Proof that $n=250$ is the largest value for $n$ for which $1005!$ is divisible by $10^n$ where $n\in\Bbb{N}$.
My attempt was to find a way for counting the number of last zeroes for any permutation $k!$ where $k\in\Bbb{N}$, however I haven't arrived at any useful result. I don't know how to proceed with this one.

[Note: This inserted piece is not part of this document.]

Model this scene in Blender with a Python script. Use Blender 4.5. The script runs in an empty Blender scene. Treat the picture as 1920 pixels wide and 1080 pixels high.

If $10^n\mid 1005!$, then $2^n\mid 1005!$ and $5^n\mid 1005!$. Hence, it suffices to find the largest $n$ such that $5^n\mid 1005!$. To count how many factors of $5$ will go into $1005!$, you need to count how many numbers are divisible by $5$ that are less than or equal to $1005$. This is $\lfloor\frac{1005}{5}\rfloor$. But this doesn't account for a number you multiply by in the factorial which is not only divisible by $5$, but by $5^2$. You can count these by looking at $\lfloor\frac{1005}{5^2}\rfloor$. Similarly, you can see how many numbers are not only divisible by $5^2$ but by $5^3$, $5^4$, and so on. Hence, you need to compute $$ \sum_{i = 1}^{\infty}\lfloor\frac{1005}{5^i}\rfloor. $$ (Eventually, $5^i$ is bigger than $1005$, so all terms after that will be $0$, and this is really a finite sum.)